日本大百科全書(ニッポニカ) 「ラッキョウ」の意味・わかりやすい解説
ラッキョウ
らっきょう / 辣韮
[学] Allium bakeri Regel
ユリ科(APG分類:ヒガンバナ科)の多年草。中国原産で、中国で紀元前3世紀以前から栽培され、日本へは9世紀までには中国から伝来し、ナメミラ、オホミラなどとよばれ、古くは薬用に、江戸時代ころには野菜として全国的に普及した。
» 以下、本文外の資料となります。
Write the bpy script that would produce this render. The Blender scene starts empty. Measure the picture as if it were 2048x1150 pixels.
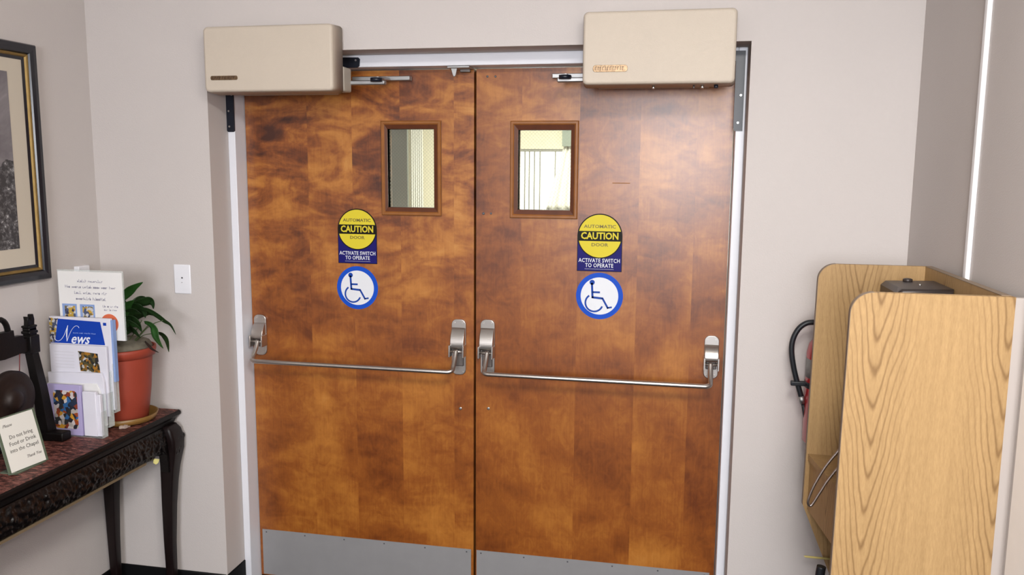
import bpy, bmesh, math, random
from mathutils import Vector, Matrix
random.seed(7)
SC = bpy.context.scene
COL = SC.collection

# ---------------------------------------------------------------- camera
cy_, sy_ = math.cos(-.1967), math.sin(-.1967)
cp_, sp_ = math.cos(.1391), math.sin(.1391)
cr_, sr_ = math.cos(.0077), math.sin(.0077)
FW = Vector((sy_*cp_, cy_*cp_, -sp_)); RT = Vector((cy_, -sy_, 0)); UP = RT.cross(FW)
R2 = RT*cr_ + UP*sr_; U2 = -RT*sr_ + UP*cr_
cam_d = bpy.data.cameras.new('camera'); cam = bpy.data.objects.new('camera', cam_d); COL.objects.link(cam)
M3 = Matrix((R2, U2, -FW)).transposed()
cam.matrix_world = Matrix.Translation((.7376, -2.9909, 1.6782)) @ M3.to_4x4()
cam_d.sensor_width = 36; cam_d.lens = 1657.69*36/2048
cam_d.clip_start = .02
SC.camera = cam

# ---------------------------------------------------------------- world, lights, exposure
SC.view_settings.view_transform = 'Standard'; SC.view_settings.look = 'None'
SC.view_settings.gamma = 1; SC.view_settings.use_curve_mapping = False
SC.view_settings.exposure = 0.06
w = bpy.data.worlds.new('world'); SC.world = w; w.use_nodes = True
w.node_tree.nodes['Background'].inputs[0].default_value = (.75, .82, 1, 1)
w.node_tree.nodes['Background'].inputs[1].default_value = 1.0

def area(name, loc, target, sx, sy, watts, color):
    d = bpy.data.lights.new(name, 'AREA'); d.shape = 'RECTANGLE'; d.size = sx; d.size_y = sy
    d.energy = watts; d.color = color
    o = bpy.data.objects.new(name, d); COL.objects.link(o); o.location = loc
    o.rotation_euler = (Vector(target)-Vector(loc)).to_track_quat('-Z', 'Y').to_euler()
    return o
area('window_daylight', (.75, -6.3, 1.85), (.5, 0, 1.4), 1.5, 1.1, 140, (.93, .95, 1))
area('ceiling_lamp', (.95, -2.7, 2.64), (.75, -2.5, 0), .9, .6, 92, (1, .97, .92))
area('camera_flash', (.80, -3.0, 1.80), (.2, 0, 1.4), .14, .10, 10, (1, .96, .92))
area('back_room_lamp', (-.3, 2.3, 2.55), (-.3, 2.3, 0), 1.2, 1.2, 110, (1, .98, .92))

# ---------------------------------------------------------------- materials
def srgb(r, g, b):
    f = lambda c: (c/255/12.92) if c/255 <= .04045 else ((c/255+.055)/1.055)**2.4
    return (f(r), f(g), f(b), 1)
def mat(name, col, rough=.6, metal=0, spec=.5, bump=0, bscale=200, var=0, vscale=8, coat=0, emis=None, estr=0, alpha=1, trans=0):
    m = bpy.data.materials.new(name); m.use_nodes = True; nt = m.node_tree; n = nt.nodes; l = nt.links
    b = n['Principled BSDF']
    b.inputs['Roughness'].default_value = rough; b.inputs['Metallic'].default_value = metal
    b.inputs['Specular IOR Level'].default_value = spec; b.inputs['Coat Weight'].default_value = coat
    b.inputs['Alpha'].default_value = alpha; b.inputs['Transmission Weight'].default_value = trans
    tc = n.new('ShaderNodeTexCoord')
    ns = n.new('ShaderNodeTexNoise'); ns.inputs['Scale'].default_value = vscale; ns.inputs['Detail'].default_value = 5
    l.new(tc.outputs['Object'], ns.inputs['Vector'])
    mx = n.new('ShaderNodeMix'); mx.data_type = 'RGBA'
    mx.inputs[6].default_value = tuple(c*(1-var) for c in col[:3])+(1,)
    mx.inputs[7].default_value = tuple(min(1, c*(1+var)) for c in col[:3])+(1,)
    l.new(ns.outputs[0], mx.inputs[0]); l.new(mx.outputs[2], b.inputs['Base Color'])
    if bump:
        nb = n.new('ShaderNodeTexNoise'); nb.inputs['Scale'].default_value = bscale; nb.inputs['Detail'].default_value = 3
        l.new(tc.outputs['Object'], nb.inputs['Vector'])
        bp = n.new('ShaderNodeBump'); bp.inputs['Strength'].default_value = bump; bp.inputs['Distance'].default_value = .002
        l.new(nb.outputs[0], bp.inputs['Height']); l.new(bp.outputs[0], b.inputs['Normal'])
    if emis:
        b.inputs['Emission Color'].default_value = emis; b.inputs['Emission Strength'].default_value = estr
    return m

class G:      # tiny node-graph helper
    def __init__(s, name):
        s.m = bpy.data.materials.new(name); s.m.use_nodes = True; s.nt = s.m.node_tree; s.b = s.nt.nodes['Principled BSDF']
    def n(s, t, **k):
        x = s.nt.nodes.new('ShaderNode'+t)
        for a, v in k.items(): setattr(x, a, v)
        return x
    def l(s, a, b): s.nt.links.new(a, b)
    def math(s, op, a, b=None, c=None):
        x = s.n('Math', operation=op)
        for i, v in enumerate((a, b, c)):
            if v is None: continue
            if isinstance(v, (int, float)): x.inputs[i].default_value = v
            else: s.l(v, x.inputs[i])
        return x.outputs[0]
    def ramp(s, fac, stops, interp='LINEAR'):
        x = s.n('ValToRGB'); x.color_ramp.interpolation = interp; e = x.color_ramp.elements
        while len(e) < len(stops): e.new(.5)
        for i, (p, c) in enumerate(stops): e[i].position = p; e[i].color = c if len(c) == 4 else tuple(c)+(1,)
        s.l(fac, x.inputs[0]); return x.outputs[0]
    def mix(s, fac, a, b, mode='MIX'):
        x = s.n('Mix', data_type='RGBA', blend_type=mode)
        for i, v in ((0, fac), (6, a), (7, b)):
            if isinstance(v, (int, float)): x.inputs[i].default_value = v
            elif isinstance(v, tuple): x.inputs[i].default_value = v
            else: s.l(v, x.inputs[i])
        return x.outputs[2]
    def noise(s, vec, scale, detail=4, rough=.5, dist=0):
        x = s.n('TexNoise'); x.inputs['Scale'].default_value = scale; x.inputs['Detail'].default_value = detail
        x.inputs['Roughness'].default_value = rough; x.inputs['Distortion'].default_value = dist
        s.l(vec, x.inputs['Vector']); return x.outputs[0]

def door_wood(name, edges, seed, figure):
    g = G(name); tc = g.n('TexCoord').outputs['Object']
    sep = g.n('SeparateXYZ'); g.l(tc, sep.inputs[0]); X, Y, Z = sep.outputs
    idx = None      # one constant tone per veneer leaf
    for e, v in edges:
        st = g.math('MULTIPLY', g.math('GREATER_THAN', X, e), v)
        idx = st if idx is None else g.math('ADD', idx, st)
    cmb = g.n('CombineXYZ'); g.l(g.math('ADD', X, seed), cmb.inputs[0]); g.l(g.math('MULTIPLY', idx, 3.1), cmb.inputs[1]); g.l(Z, cmb.inputs[2])
    def mapped(sc, rot=(0, 0, 0)):
        mp = g.n('Mapping'); mp.inputs['Scale'].default_value = sc; mp.inputs['Rotation'].default_value = rot
        g.l(cmb.outputs[0], mp.inputs[0]); return mp.outputs[0]
    big = g.noise(mapped((1.5, 1, 1.3), (0, .4, 0)), 2.0, 2, .5, .5)
    flame = g.noise(mapped((1.5, 1, 3.0), (0, .5, 0)), 3.0, 5, .58, 1.3)
    flame2 = g.noise(mapped((3.0, 1, 6.5), (0, -.45, 0)), 2.4, 4, .55, 1.0)
    grain = g.noise(mapped((70, 1, 2.4)), 3, 4)
    swirl = g.noise(mapped((9, 1, 5), (0, .6, 0)), 3, 4, .6, 2.0)
    # the strong flame figure lies in the upper half of the veneer
    amp = g.math('SMOOTH_MIN', g.math('SMOOTH_MAX', g.math('MULTIPLY', g.math('SUBTRACT', Z, .70), 1.0), .30, .2), 1, .2)
    v = g.math('MULTIPLY', g.math('SUBTRACT', big, .5), .95)
    f = g.math('ADD', g.math('MULTIPLY', g.math('SUBTRACT', flame, .5), 1.25), g.math('MULTIPLY', g.math('SUBTRACT', flame2, .5), .85))
    v = g.math('ADD', v, g.math('MULTIPLY', g.math('MULTIPLY', f, amp), figure))
    v = g.math('ADD', v, g.math('MULTIPLY', g.math('SUBTRACT', swirl, .5), .30))
    v = g.math('ADD', v, g.math('MULTIPLY', g.math('SUBTRACT', grain, .5), .14))
    v = g.math('ADD', v, g.math('ADD', .52, idx))
    c = g.ramp(v, [(.08, (.048, .0080, .001)), (.32, (.142, .033, .0040)), (.52, (.262, .075, .0095)), (.74, (.41, .150, .022)), (.95, (.50, .215, .042))])
    g.l(c, g.b.inputs['Base Color'])
    g.b.inputs['Roughness'].default_value = .35; g.b.inputs['Specular IOR Level'].default_value = .5; g.b.inputs['Coat Weight'].default_value = .35; g.b.inputs['Coat Roughness'].default_value = .30; g.b.inputs['Coat IOR'].default_value = 1.45
    bp = g.n('Bump'); bp.inputs['Strength'].default_value = .08; bp.inputs['Distance'].default_value = .001
    g.l(grain, bp.inputs['Height']); g.l(bp.outputs[0], g.b.inputs['Normal'])
    return g.m

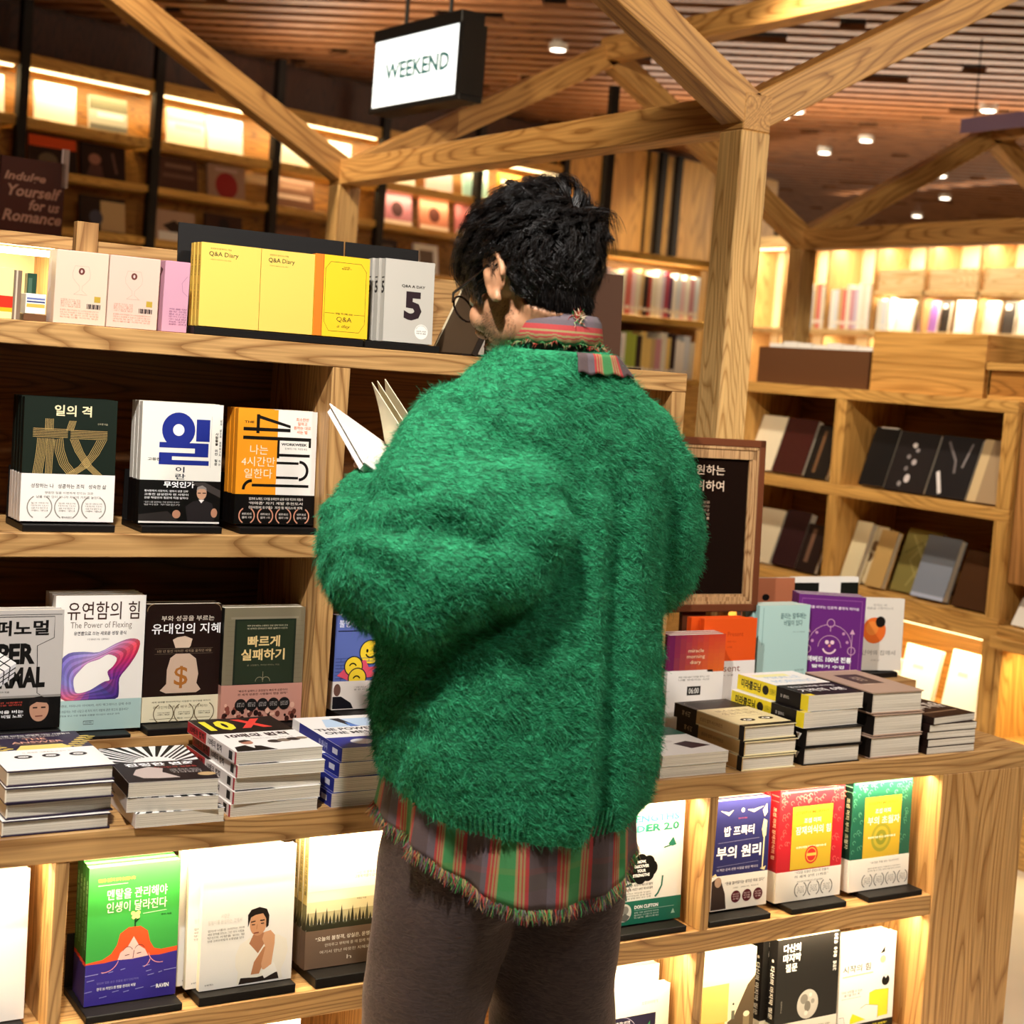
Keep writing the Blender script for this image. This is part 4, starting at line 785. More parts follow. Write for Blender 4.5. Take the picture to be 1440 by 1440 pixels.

鱗茎(りんけい)は狭卵形で、葉を束生する。葉は細長く約20センチメートル、断面が五角である。秋に葉の枯れた鱗茎から50センチメートル余りの花茎を出し、先端に美しい紫色の小花を球状につける。しかし種子はできない。古い鱗茎には数個の新しい鱗茎ができて繁殖する。冬を越して初夏に鱗茎が成熟して休眠に入るので、このころに掘り上げて収穫する。8月ころに休眠から覚めるので、種球を畑に植え付ける。排水のよい土地を好み、主産地は鳥取県の砂丘地帯、鹿児島県、宮崎県である。主品種にはラクダ、八ツ房(やつぶさ)などがある。また、ハナラッキョウという小形のものがある。なお、日本で広くエシャロット(エシャレット)の名前で香辛つま野菜とされているものはエシャロットA. cepa L.ではなく、ラッキョウを軟白したものである。
[星川清親 2019年3月20日]
利用
ラッキョウは水分86%、タンパク質0.6%、糖質13%で、そのほか栄養的には価値が低い。しかし特有の香りと辛味、それに歯ざわりが好まれる。おもに漬物とし、酢に砂糖あるいは蜜(みつ)、しょうゆなどをあわせて漬ける。また塩漬け、粕(かす)漬け、みそ漬けなどのほか、焼酎(しょうちゅう)に氷砂糖を加えて漬ける。小粒のものを酢と蜜に漬けたものを花らっきょうとよんでいる。そのほか甘煮にすることもある。ラッキョウは中国でも多く用いられるが、欧米ではまったく食用とされていない。
[星川清親 2019年3月20日]
文化史
『爾雅(じが)』「釈草」のかいを4世紀の郭璞(かくはく)は「菜」と注し、6世紀の『斉民要術(せいみんようじゅつ)』は薤(かい)(ラッキョウ)とみなした。『斉民要術』は栽培法をあげ、種薤(しゅかい)は青い葉を出したのを取り出し植えると、無性繁殖を述べる。ラッキョウは四倍体(染色体数32)か三倍体(同24)で、種子はできない。ラッキョウの名は中国名の一つ辣韮(らっきゅう)に由来するが、平安時代はニラ(美良(みら))に対応して於保美良(おほみら)(大ニラ)とよばれた。ニンニク、ニラ、ネギ、ショウガとともに五葷(くん)の一つとされ、禅寺では「不許葷酒(くんしゅ)入山門」と、持ち込みを嫌った。